Et puis Andrea Laszlo De Simone se plait également à nous perdre de rupture en rupture, de volte-face en volte-face. Cette odyssée musicale qu’est Conchiglie en conclusion de cet Ep bien trop court en est le meilleur exemple. On sait l’italien intéressé également par le travail sur l’image, il réalise actuellement un court-métrage. Conchiglie, c’est un peu comme une suite d’instants de vie en accéléré, un torrent discontinu d’impressions dont on ne comprend pas tout de suite toute la cohérence. Commençant comme une chanson Pop comme en écrivait Lightspeed Champion du temps de Falling Off The Lavender Bridge (2008), Conchiglie ne choisit jamais son camp, malaxe nos nerfs dans ses gants de velours avec cette chute qui renvoie au Bolero de Ravel mais aussi qui se finit dans un grand silence presque pesant, un long blanc avant l’arrêt, le terminus « tout le monde descend« . Remonte alors à la mémoire l’Italie d’un Fellini, les paumés de ses films, les inadaptés solaires, ces frères humains qui nous ressemblent un peu.
Peut-être le nom d’Andrea Laszlo De Simone ne vous disait pas grand chose jusqu’à présent, avec Immensità,il deviendra votre nouveau guide dans des errances incertaines.

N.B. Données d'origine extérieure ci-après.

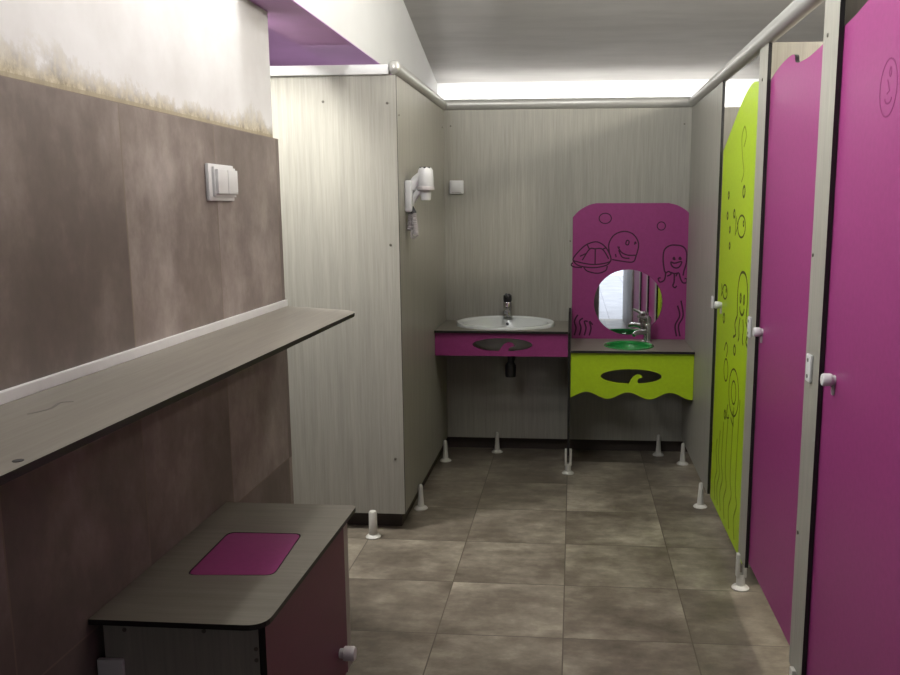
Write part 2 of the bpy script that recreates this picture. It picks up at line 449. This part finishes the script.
# engraved drawings on the lime door
def D(parent, name, strokes, w, mat, plane='yz', level=XD, th=-.0006):
    bm = bmesh.new()
    for st in strokes:
        pts, closed = st
        ribbon(bm, pts, w, plane, level, th, closed)
    return link_mesh(name, bm, mat, parent)
def creature(cy, cz, s_):
    """jelly creature: domed head, eyes, smile, curly arms (wide in depth: seen very foreshortened)"""
    st = [(catmull([(cy-.09*s_, cz-.05*s_), (cy-.1*s_, cz+.06*s_), (cy-.05*s_, cz+.13*s_), (cy+.05*s_, cz+.13*s_), (cy+.1*s_, cz+.06*s_), (cy+.09*s_, cz-.05*s_)], 5), False),
          (ell(cy-.035*s_, cz+.03*s_, .012*s_, .018*s_, 10), True), (ell(cy+.035*s_, cz+.03*s_, .012*s_, .018*s_, 10), True),
          (ell(cy, cz-.005*s_, .045*s_, .03*s_, 10, pi, 2*pi), False)]
    for k in (-.09, -.03, .03, .09):
        st.append((catmull([(cy+k*s_, cz-.05*s_), (cy+k*1.5*s_, cz-.09*s_), (cy+k*1.2*s_, cz-.13*s_), (cy+k*1.8*s_, cz-.15*s_)], 4), False))
    return st
def fishy(cy, cz, s_):
    return [(ell(cy, cz, .08*s_, .045*s_, 20), True), ([(cy+.08*s_, cz), (cy+.13*s_, cz+.04*s_), (cy+.13*s_, cz-.04*s_), (cy+.08*s_, cz)], False), (ell(cy-.04*s_, cz+.012*s_, .01*s_, .01*s_, 8), True)]
D(dg, 'jelly_drawing', creature(3.50, 1.10, 1.0), .011, M['inkgreen'])
D(dg, 'turtle_drawing', [(ell(3.60, .72, .11, .10, 24), True), (ell(3.60, .72, .05, .05, 14), True), (ell(3.80, .78, .05, .05, 16), True), (catmull([(3.6, .64), (3.58, .58), (3.64, .60)], 4), False), (catmull([(3.72, .64), (3.74, .58), (3.68, .59)], 4), False), (catmull([(3.86, .86), (3.82, .90), (3.78, .88), (3.80, .84)], 4), False)], .008, M['inkgreen'])
D(dg, 'fish_drawing', fishy(3.58, 1.42, 1.0), .008, M['inkgreen']); D(dg, 'fish_drawing', fishy(3.90, 1.12, .7), .008, M['inkgreen'])
for y, z, r in ((3.56, 1.56, .022), (3.9, 1.55, .014), (3.91, 1.46, .014), (3.75, 1.47, .016), (3.84, 1.40, .012), (3.83, 1.33, .012), (3.9, 1.0, .02), (3.62, .90, .02), (3.78, .58, .018)):
    D(dg, 'bubble_drawing', [(ell(y, z, r, r, 12), True)], .011, M['inkgreen'])
for k, y in enumerate((3.95, 3.88, 3.80, 3.70, 3.58, 3.46)):
    D(dg, 'seaweed_drawing', [(catmull([(y, .12), (y+.03, .2), (y-.02, .28), (y+.02, .36), (y, .42+.06*k)], 5), False)], .012, M['inkpale'])
D(dg, 'seahorse_drawing', [(catmull([(3.60, 1.74), (3.56, 1.78), (3.60, 1.82), (3.65, 1.78), (3.62, 1.70), (3.58, 1.64), (3.62, 1.60)], 5), False)], .008, M['inkpale'])
D(d2, 'face_drawing', [(ell(1.993, 1.757, .052, .062, 26), True), ([(2.0, 1.775), (1.985, 1.75), (2.0, 1.745)], False), (ell(1.99, 1.735, .02, .012, 8, pi, 2*pi), False), (ell(1.985, 1.79, .006, .01, 8), True)], .004, M['inkfaint'])

# ------------------------------------------------------------------ head rail along the tops of the panels
hr = thing('head_rail', 'brushed metal rail pipe along the tops of the panels', 'rail', (-.78, 5.116, 2.09))
R = .030; ZR = 2.094
bm = tube(bmesh.new(), [(-.778, 3.757, ZR), (-.778, 5.116, ZR)], R, 20); link_mesh('side_pipe', bm, M['steel'], hr, True)
bm = tube(bmesh.new(), [(-.778, 5.116, ZR), (.677, 5.116, ZR), (.677, 5.1165, ZR)][:2], R, 20); link_mesh('back_pipe', bm, M['steel'], hr, True)
bm = tube(bmesh.new(), [(.677, 5.116, ZR), (.677, .3, ZR)], R, 20); link_mesh('door_pipe', bm, M['steel'], hr, True)
bm = bmesh.new(); box(bm, (-2.55, 3.735, 2.064), (-.80, 3.778, 2.106), 0, .004)
f_ = link_mesh('front_bar', bm, M['white'], hr, True); f_['label'] = 'white square bar'
for q in ((-.778, 5.116, ZR), (.677, 5.116, ZR), (-.778, 3.757, ZR)):
    bm = bmesh.new(); bmesh.ops.create_uvsphere(bm, u_segments=20, v_segments=12, radius=R*1.0, matrix=Matrix.Translation(q)); link_mesh('corner_joint', bm, M['steel'], hr, True)

# ------------------------------------------------------------------ adult vanity: purple apron
def hook(cx, cz, s_, zbase):
    return [(cx-.032*s_, zbase), (cx-.024*s_, cz-.012*s_), (cx-.008*s_, cz+.012*s_), (cx+.012*s_, cz+.022*s_), (cx+.032*s_, cz+.018*s_), (cx+.044*s_, cz+.004*s_), (cx+.03*s_, cz+.002*s_), (cx+.017*s_, cz-.006*s_), (cx+.014*s_, cz-.018*s_), (cx+.02*s_, zbase)]
def cutout(cx, cz, a, b, hx, s_):
    """oval opening with a small wave-shaped tongue of board rising from its lower edge"""
    zb = cz - b*sqrt(max(0, 1-((hx-cx)/a)**2))
    tongue = hook(hx, cz-.01*s_, s_, zb)
    xl, xr = tongue[0][0], tongue[-1][0]
    zf = lambda x: cz - b*sqrt(max(0, 1-((x-cx)/a)**2))
    tongue[0] = (xl, zf(xl)); tongue[-1] = (xr, zf(xr))
    th0 = math.atan2((zf(xr)-cz)/b, (xr-cx)/a); th1 = math.atan2((zf(xl)-cz)/b, (xl-cx)/a)+2*pi
    if th1-th0 > 2*pi: th1 -= 2*pi
    arc = ell(cx, cz, a, b, 40, th0, th1)
    return arc + tongue[1:-1]
ad = thing('vanity_counter', 'grey counter with purple apron holding the white washbasin', 'counter', (-.4, 4.88, .81), 'basin counters')
hole = ell(-.39, 4.88, .2425, .166, 40)
bm = board_bm(rect(-.771, 4.655, -.025, 5.109), [hole], 'xy', .807, .013)
ac = link_mesh('counter_top', bm, [M['lam_topx'], M['edge']], ad)
bm = board_bm(rect(-.771, .676, -.025, .806), [cutout(-.39, .741, .168, .037, -.375, 1.25)], 'xz', 4.672, T)
link_mesh('apron', bm, [M['purple'], M['edge']], ad)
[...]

On attend avec impatience la suite du voyage, à suivre donc…
Greg Bod
Andrea Laszlo De Simone – Immensità
Label : Ekleroshock/Hamburger Records
Sortie le 06 mars 2020
Joli, á la limite entre le kitsch et l’émouvant. A propos, quand vous listez quelques noms de chanteurs italiens de qualité, vous ne citez pas Pino Daniele. A découvrir! Je profite de ce rare commentaire pour vous remercier pour ce blog de haute tenue!